論文を書くにあたって(3)
このページでは実験データを表記する図と表の書き方について書きます。
実験データを書くときには、多くの場合、表(Table)か図(Figure)が使われます。まずは表の書き方について、例を挙げて示します。
表の書き方
表は、類似の条件で行った実験の結果として、条件の差によってどのような結果が現れたのかを示すものです。従って、条件欄には変化させた条件のみを示し、共通の条件はタイトルか脚注(footnote)のどちらか一方に書きます。
よい例
Table 1. ビールによく合うおつまみの考察(気温35℃)
Run
おつまみ
結果
1
枝豆
O
2
唐揚げ
O
3
チョコレート
X
悪い例
Table 1. お酒によく合うおつまみの考察
Run
お酒
気温
おつまみ
結果
1
ビール
35℃
枝豆
O
2
ビール
35℃
唐揚げ
O
3
ビール
35℃
チョコレート
X
もちろんこの実験例において、ビールと日本酒を試していたり、違う気温で実験をしていたりしたら、下の形式が正しくなります(どちらか一つの条件なら、その条件を入れる。結果については好みの問題ですので、お気になさらず)。

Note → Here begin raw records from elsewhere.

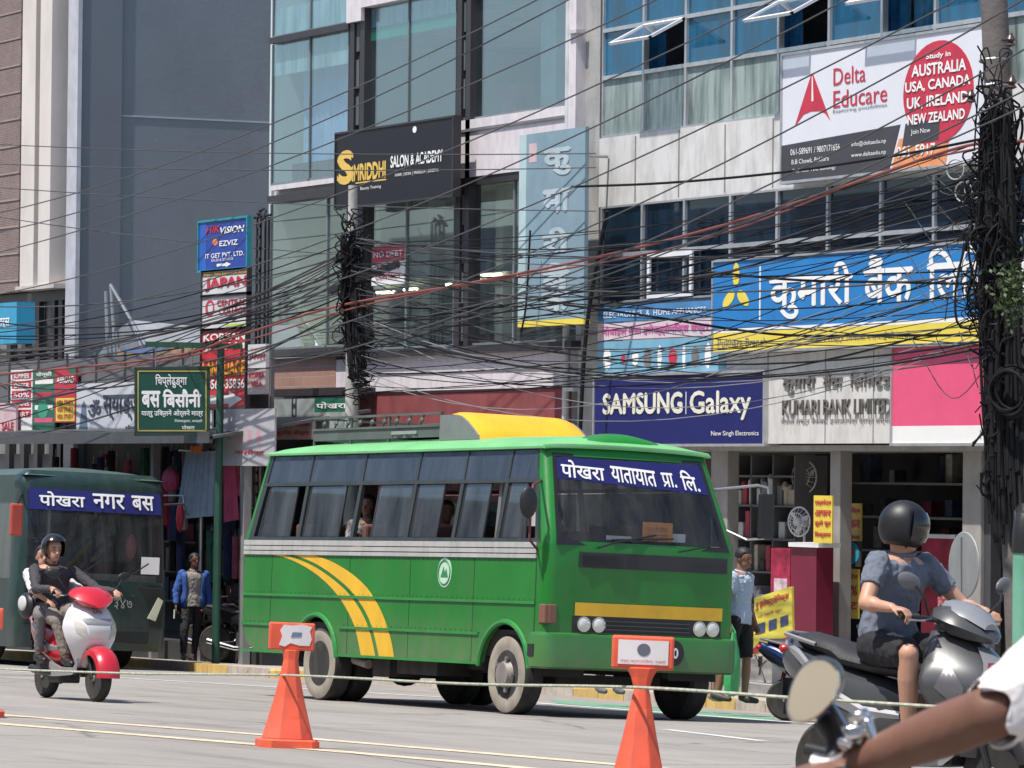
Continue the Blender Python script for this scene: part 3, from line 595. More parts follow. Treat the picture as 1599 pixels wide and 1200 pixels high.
# ================================================================== LEFT BUILDING + GREY WALL
YA=30.0
lb=thing('cream_building','cream and brick building with a tall blank grey side wall','building',(XX(90,YA),YA,0))
Xc=XX(113,YA)
mb=MB(); mb.box(Xc-.25,Xc,YA+.05,YA+14,CZ-3.5,CZ+11); mb.build('side_wall',greywall,lb)
mb=MB(); mb.box(Xc,Xc+.05,YA+.05,YA+.85,CZ-1,CZ+11); mb.build('side_pilaster',mat('grey_render_dark',(.15,.172,.20),.85,var=.08,vs=.5),lb)
mb=MB(); mb.box(Xc,Xc+.012,YA+.85,YA+14,CZ+6.42,CZ+6.45); mb.build('wall_seam',mat('seam_pale',(.35,.38,.42),.8),lb)
mb=MB(); fb(mb,98.5,114,-3.5,11,YA-.02,YA+.06); mb.build('corner_pilaster',mat('pale_blue_render',(.44,.45,.50),.8,dirt=.2,bump=.2),lb)
mb=MB(); fb(mb,73,98.5,3.38,11,YA+.25,YA+.5); fb(mb,96,99,3.38,5.6,YA+.1,YA+.5); mb.build('recess_wall',cream,lb)
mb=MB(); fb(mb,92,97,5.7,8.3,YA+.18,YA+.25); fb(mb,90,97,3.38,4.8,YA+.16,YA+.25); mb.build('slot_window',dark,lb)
for p0,p1 in ((27,48),(55,73)):
    mb=MB(); fb(mb,p0,p1,3.38,11,YA-.22,YA+.5); mb.build('column',cream,lb)
mb=MB(); fb(mb,48,55,3.38,11,YA-.12,YA+.5); fb(mb,20,80,3.30,3.38,YA-.25,YA+.5); mb.build('column_groove',mat('cream_shade',(.50,.45,.41),.8),lb)
mb=MB(); fb(mb,-60,25,3.30,11,YA-.1,YA+.5); mb.build('brick_strip',texmat('brown_brick','brick',(.13,.085,.075),(.19,.13,.115),7,.85,rot=(R(90),0,0),mortar=.03,c3=(.28,.22,.2),bw=.6,rh=.22),lb)
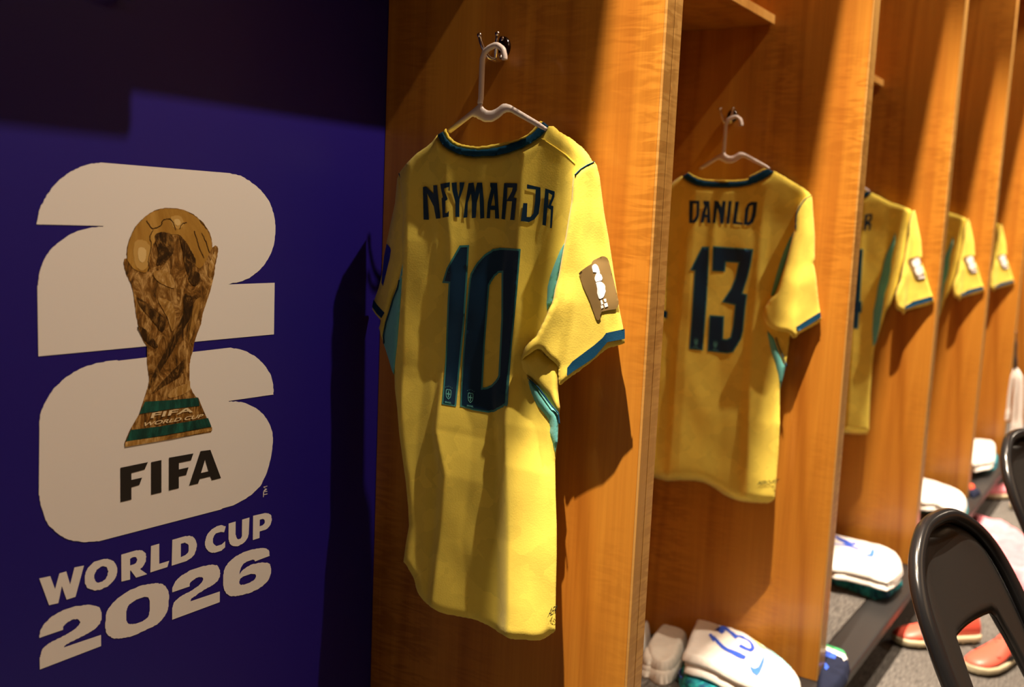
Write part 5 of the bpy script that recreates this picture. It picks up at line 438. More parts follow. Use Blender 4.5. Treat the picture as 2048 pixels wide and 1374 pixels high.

また、上記のような性質から、条件ごとのグループ分けをして、Runナンバーを振りましょう。実際に行った順番と、他の人に説明するときの順番は全く無関係です。Runナンバーの上位には、重要な実験結果を示すのが普通です。参考にな るデータなどは絶対に一番上に持ってきてはいけません(普通は一番下)。とにかく相手の心を掴むために、よいデータを上位に持ってきましょう(一番上である必要はない)。と言っても温度を振ったときとかなら、結果に関わらず温度順にRunナンバーを振ったり、その辺は臨機応変に。
読者の立場になれば、ただでさえ難しい論文が理屈っぽく書かれているよりは、何となくはわかるよう表記してもらったいいですよね?参考データの存在は理屈を述べるときに必要なものですから、これが上位に来る表は必然的に理屈っぽい印象を与えますし、インパクトに欠けます。
図の書き方
図でよくあるのがグラフですので、ここではグラフの書き方について述べます。
まず、以下のグラフは同じ実験データに基づいた直線関係を示していますが、それぞれ直線の引き方によって、厳密には意味が違います。
(A) この直線関係は実験で得たデータ範囲まで適用される。
(B) この直線関係は実験で得たデータ範囲で適用でき、その後ある程度は続くと 予想される。
(C) この直線関係は実験で得たデータ範囲のみならず、一般性を持って適用でき る。
ということで、普通は(B)のようにデータポイントの関係を示す線を引く場合には、実験データの範囲を少し超えたところまで引くのが普通です。 逆に理論値(リビング重合での理論的な分子量など)はグラフの軸にあたっているべきです。
もちろん、横軸の左側で実験値と異なる関係が生じると考えられる場合には、左側を軸に付けてはいけません。
また、データの点の大きさは誤差範囲を示すものですので、ある程度大きく書いた方が正しい表現です。何回か実験をして誤差線を付けるのが本当は一番正しいのですが、高分子合成ではおおむね再現性があることが多く、そこまで行わなくとも通用します。
一般的注意事項
表や図(スキームを含む)はそれぞれが文章を読まなくても独立して理解できるものでなくてはいけません。従って、実験条件の全てを脚注かタイトルに盛り込まなくてはいけません(ちょっと前まではそんなにうるさくなかったのに・・・・)。
例
Table 1. Polymerization of XXX with anionic initiators.a
a Conditions: [XXX] = 1.0 M, [XXX]/[Initiator] = 20.0, THF, -78 ℃, 1 h. b Isolated yield after precipitation with methanol. c Estimated by size exclusion chromatography (THF, polystyrene standard, 40 ℃). d Not determined.
Run
Initiator
Yield (%)b
Mnc
Mw/Mnc
1
n-BuLi
89
3900
1.25
2
n-BuMgBr
97
3500
1.10
3
EtZnBr
< 5
n.d.d
n.d.d
条件を書いた脚注aの代わりに、タイトルの後ろにカッコ書きするのもOKです。条件は、直前にスキームがあってそこに書いてあったとしても、そのスキームとこの表は独立しているので、それぞれ別に書かなくてはいけません。
それから、分子量は多くの場合平均分子量を求めていますので、Mはイタリック(斜体)にしなくてはいけません。また、nとwは下付きです。こう いうところをいい加減にすると論文慣れしていないと判断されることもあるので、不利に働く可能性があります。
リビング重合などで、仕込み比に対する分子量の変化をプロットした図を書きますが、この際には転化率が重要になりますので、タイトルの後ろに (conversion of XXX > 95%). などと書きます。